Wednesday, December 10, 2008

Zoo

I went to the zoo the other day. (Yes, the zoo. I know it's 20 degrees out, but we still went to the zoo. The best part about the zoo in the heart of winter is no matching-shirt daycare groups or children on those leash things.) My favorite exhibits at the zoo are in houses. It's my theory that there's nothing worth seeing at the St. Louis zoo that's not in a house. There's the Bird House, the Snake House (more formally known as the Herpetarium) the Bug House (Insectorium), the newly-added Penguin House, the Ape House, and lastly the Monkey (Primate) House. 

Now I know some may think, what about the big cats? The elephants? The bears? I dislike these zoo animals for two main reasons. First, you're lucky if they're even out. These animals like to hide in the areas behind their exhibits - basically wherever they get fed. Half the time you can't even spot them and get frustrated when there's no animal even though the sign says there is. Second, if you happen to be fortunate enough to see these animals, all they're doing is laying. Laying and sleeping. For years I had hope that one day I would arrive at the zoo and see an elephant standing on its hind legs, or two bears having sex, or an angry lion lash out and attack a guy who's growling like a fool, but this never seems to happen. It's even to the point where I hope to see them pee or poop, but they can't even put on enough of a show to do a simple thing like that. This class of non-housed animals gets two thumbs down.

The housed animals, a.k.a the awesome animals, have never really let me down. Even on their off days, they still make funny noises and play with each other, or still look gross and fierce and make me think "Damnnn what if one of those got in my house and attacked me!!?" To illustrate this point about the housed animals, I'll share a story from this particular zoo trip.

I entered the Monkey House and (after gagging a few times and zipping my fleece up over my nose so I didn't pass out from the stench) began walking along the different glassed-in exhibits. I immediately heard sounds of joy and mischeif. I knew I was going to see some monkeys monkeying around. It wasn't long until I arrived at the lemurs. These lemurs were grayish and kind of small with very long tails. This species of lemur looked like a classier version of a raccoon. Like if a raccoon became a celeb and started working out and quit eating garbage and lost a lot of weight, it would be a lemur. (Like, raccoons are American Idol Kelly Clarkson and lemurs are "Since You Been Gone"-era Kelly Clarkson. Raccoons are shaved-head Britney, and lemurs are Circus-video Britney.) Anyway, it was clear that these lemurs were having a good time. They were the noisiest of the housed animals by far, and the most active. For starters, they can bounce off the glass walls. A little kid will be standing there watching them when all of the sudden they will bang into the glass right in front of him, as quickly as a bird who flies into glass and dies, except lemurs bounce right off, propelling themselves high into the air and onto the next branch or rock or fake zoo vine they can find. I knew I was in for a treat.

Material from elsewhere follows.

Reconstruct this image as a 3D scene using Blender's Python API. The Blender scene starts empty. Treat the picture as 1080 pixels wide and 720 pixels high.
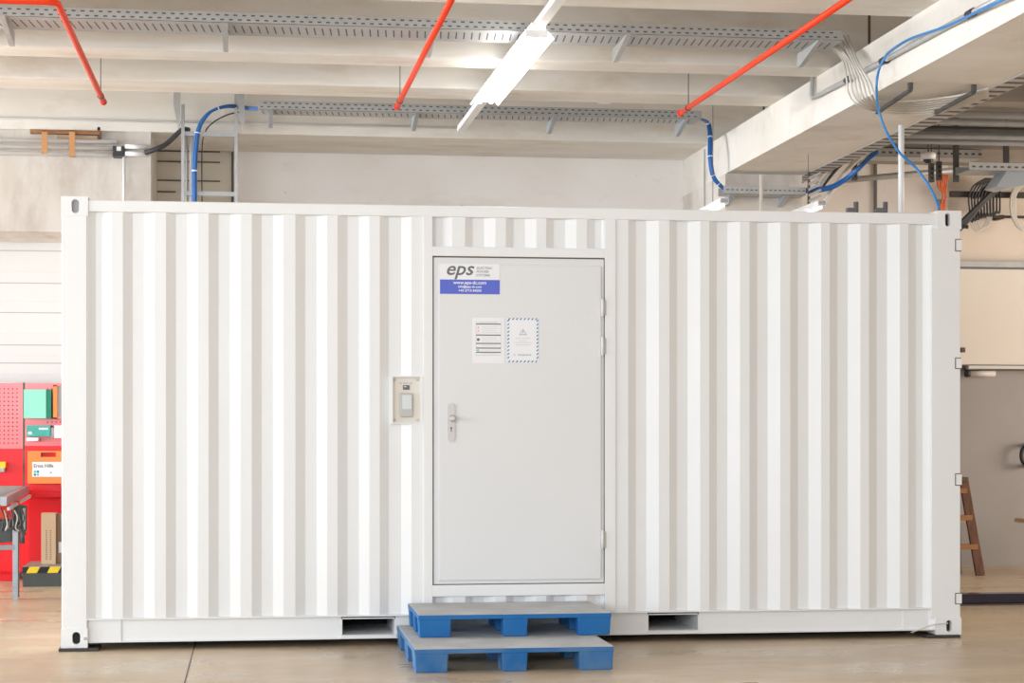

Anyway, there were 6 lemurs in this huge room of a cage and it was my hypothesis that they were a family. A grandpa, a mom, a dad, an eldest brother, middle sister, and younger brother. They played the roles to a tee. The g-pa lemur just sat in the corner stretching out his legs, mom and dad would get bagel pieces off the floor and give them to the kids, and the kid lemurs were just insane. The best part of my lemur experience (the reason why we watched them for half an hour) was because of the little bro lemur. He was the typical annoying, shit-disturbing little brother. Countless times he would look around carefully, sneak up behind another lemur, and pull its tail and bounce away. After he successfully did this, he would leap and swing all over the place in a dance of celebration. He did it to his big sister at least 10 times before she got pissed and raised her hands up at him. Then she began curling her tail up over her butt/back and holding it by her face. The lil bro moved on to his older bro, who also eventually got mad and flung himself toward his lil bro to fight. They fought for a while, clawing at each other and chasing each other around, then the little one ran and hid behind his mom and got some bagel pieces from her.

This type of behavior is why the housed animals are far superior to a hidden tiger or sleeping bear. The housed animals are just easier to identify with. I had this gut feeling that I totally descended from a lemur, then thought "Oh is this blasphemous?" then immediately "Who cares." If my siblings had tails, I would most definitely be pulling them, bouncing off glass walls.